Some seniors may wish for their personal savings to be used for 24/7 care in their home in case of advanced dementia. A suggestion from the Northern Alberta Gerontological Social Work Interest Group is that Advance Directives be used instruct caregivers (and children) of your preferences in how your money is used if you lack the mental clarity to provide the instructions.
Step #7: Decide when to give up the car keys
How do you decide when it is time to turn the keys to your financial stability to someone else? This is a difficult decision but you might tie it to the decision to turn over the keys to your car to someone else.
For most people (though not for me) the car keys represent independence and freedom and all things young and strong. Unless you live in the middle of a city (as I do in Washington DC) your car is your transport to everything – the grocery store, your kids, your doctors, your gyms, your friends. Giving up the keys to your car feels as if you have given a warden the keys to your cell.
Yet there comes a time for us all when it is better to leave the driving to others. The Traffic Safety Foundation of the American Automobile Association has a self-test that can help you decide if you should keep driving. Too many of the wrong answers will put you in the danger zone – for you and others on the road.

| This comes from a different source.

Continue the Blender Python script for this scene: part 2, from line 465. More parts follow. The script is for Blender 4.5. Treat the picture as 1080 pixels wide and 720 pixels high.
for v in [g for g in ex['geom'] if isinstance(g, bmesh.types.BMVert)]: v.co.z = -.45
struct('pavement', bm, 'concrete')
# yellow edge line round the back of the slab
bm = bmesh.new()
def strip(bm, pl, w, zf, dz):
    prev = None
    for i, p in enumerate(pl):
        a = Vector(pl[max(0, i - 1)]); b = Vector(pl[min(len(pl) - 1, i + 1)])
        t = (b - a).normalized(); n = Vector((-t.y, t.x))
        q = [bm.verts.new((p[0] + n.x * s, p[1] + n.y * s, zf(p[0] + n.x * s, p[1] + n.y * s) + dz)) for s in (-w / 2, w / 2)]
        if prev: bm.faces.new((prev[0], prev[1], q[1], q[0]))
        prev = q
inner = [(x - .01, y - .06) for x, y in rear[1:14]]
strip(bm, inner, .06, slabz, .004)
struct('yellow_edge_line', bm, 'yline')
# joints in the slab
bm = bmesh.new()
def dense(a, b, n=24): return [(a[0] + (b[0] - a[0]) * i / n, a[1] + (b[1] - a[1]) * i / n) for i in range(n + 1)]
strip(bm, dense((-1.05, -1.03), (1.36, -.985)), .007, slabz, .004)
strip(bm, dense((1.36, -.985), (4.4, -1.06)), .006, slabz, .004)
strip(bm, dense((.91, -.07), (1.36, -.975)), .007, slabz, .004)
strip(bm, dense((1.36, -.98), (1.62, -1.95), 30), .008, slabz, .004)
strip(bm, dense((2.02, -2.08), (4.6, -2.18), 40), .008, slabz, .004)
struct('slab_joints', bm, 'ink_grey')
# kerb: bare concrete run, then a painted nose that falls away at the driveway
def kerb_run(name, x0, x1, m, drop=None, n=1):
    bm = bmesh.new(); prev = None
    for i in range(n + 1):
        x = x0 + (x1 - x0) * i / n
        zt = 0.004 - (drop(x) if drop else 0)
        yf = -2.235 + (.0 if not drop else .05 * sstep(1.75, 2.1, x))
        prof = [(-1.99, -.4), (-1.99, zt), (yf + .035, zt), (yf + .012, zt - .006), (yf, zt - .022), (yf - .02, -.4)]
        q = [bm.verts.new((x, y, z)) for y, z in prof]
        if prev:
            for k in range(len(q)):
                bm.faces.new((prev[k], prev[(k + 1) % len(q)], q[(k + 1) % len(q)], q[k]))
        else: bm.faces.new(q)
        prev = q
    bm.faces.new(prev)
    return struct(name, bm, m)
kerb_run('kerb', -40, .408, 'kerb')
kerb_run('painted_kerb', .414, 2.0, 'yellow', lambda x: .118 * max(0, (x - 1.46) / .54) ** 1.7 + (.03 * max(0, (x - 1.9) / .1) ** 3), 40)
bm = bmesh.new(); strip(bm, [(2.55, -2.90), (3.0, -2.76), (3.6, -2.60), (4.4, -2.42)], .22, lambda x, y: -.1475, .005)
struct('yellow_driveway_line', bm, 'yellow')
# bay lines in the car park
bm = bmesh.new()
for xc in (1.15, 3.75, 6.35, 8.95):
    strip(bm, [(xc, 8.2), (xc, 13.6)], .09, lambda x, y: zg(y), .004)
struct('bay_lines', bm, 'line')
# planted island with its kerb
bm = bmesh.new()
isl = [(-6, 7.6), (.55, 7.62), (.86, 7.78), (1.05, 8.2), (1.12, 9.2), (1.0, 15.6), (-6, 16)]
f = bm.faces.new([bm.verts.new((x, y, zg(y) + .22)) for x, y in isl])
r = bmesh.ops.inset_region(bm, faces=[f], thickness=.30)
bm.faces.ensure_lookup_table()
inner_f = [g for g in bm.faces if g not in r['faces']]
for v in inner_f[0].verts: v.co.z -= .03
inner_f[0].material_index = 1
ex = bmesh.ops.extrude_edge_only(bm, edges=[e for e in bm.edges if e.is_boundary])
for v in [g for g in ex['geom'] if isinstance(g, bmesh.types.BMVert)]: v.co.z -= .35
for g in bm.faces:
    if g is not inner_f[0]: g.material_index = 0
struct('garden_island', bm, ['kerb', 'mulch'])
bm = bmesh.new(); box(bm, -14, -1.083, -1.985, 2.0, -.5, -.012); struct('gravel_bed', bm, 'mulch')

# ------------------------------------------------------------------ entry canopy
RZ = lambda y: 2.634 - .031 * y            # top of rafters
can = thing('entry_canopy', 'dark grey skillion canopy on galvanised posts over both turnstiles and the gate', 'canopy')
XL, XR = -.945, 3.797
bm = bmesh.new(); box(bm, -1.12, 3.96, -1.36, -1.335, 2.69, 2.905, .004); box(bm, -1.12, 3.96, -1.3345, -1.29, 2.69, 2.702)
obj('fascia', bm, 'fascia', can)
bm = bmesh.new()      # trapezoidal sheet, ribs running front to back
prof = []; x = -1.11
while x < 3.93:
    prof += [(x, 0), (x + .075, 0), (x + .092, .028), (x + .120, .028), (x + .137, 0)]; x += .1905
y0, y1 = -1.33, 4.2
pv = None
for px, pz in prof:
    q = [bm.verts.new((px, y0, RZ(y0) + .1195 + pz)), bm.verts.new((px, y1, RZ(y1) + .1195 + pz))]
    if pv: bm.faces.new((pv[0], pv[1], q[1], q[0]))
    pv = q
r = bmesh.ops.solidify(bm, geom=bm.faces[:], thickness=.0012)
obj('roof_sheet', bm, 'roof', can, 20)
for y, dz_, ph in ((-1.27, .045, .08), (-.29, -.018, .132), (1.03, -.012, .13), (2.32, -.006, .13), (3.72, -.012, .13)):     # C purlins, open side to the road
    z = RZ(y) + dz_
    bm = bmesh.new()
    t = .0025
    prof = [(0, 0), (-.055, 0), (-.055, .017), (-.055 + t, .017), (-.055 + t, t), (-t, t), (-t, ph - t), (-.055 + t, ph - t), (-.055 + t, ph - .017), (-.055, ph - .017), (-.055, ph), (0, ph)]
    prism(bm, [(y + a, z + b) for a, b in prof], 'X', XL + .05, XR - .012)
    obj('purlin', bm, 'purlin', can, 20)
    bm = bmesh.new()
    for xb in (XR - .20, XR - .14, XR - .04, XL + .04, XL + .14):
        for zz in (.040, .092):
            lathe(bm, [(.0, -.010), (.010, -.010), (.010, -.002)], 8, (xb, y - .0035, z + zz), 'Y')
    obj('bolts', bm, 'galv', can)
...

You can find the self-test here. Don’t worry, no one will know your test scores. The test has also lots of helpful suggestions on ways to keep driving while senior. After completing a similar online mature driver course by the American Safety Council, I can assure you that such programs are worth every hour it takes to finish them. Here is the course for California drivers. Overnight, their suggestions have made me a better driver.
Our world provides lots of alternative driving options – Uber, Lyft and others – and our future world will bring us still more. But when it is time to say, “George, home, please!” it is also time to consider letting our kids or financial advisors (or both working together) make our financial decisions. For us, we just want to have a good time each and every day — to hell with the driving!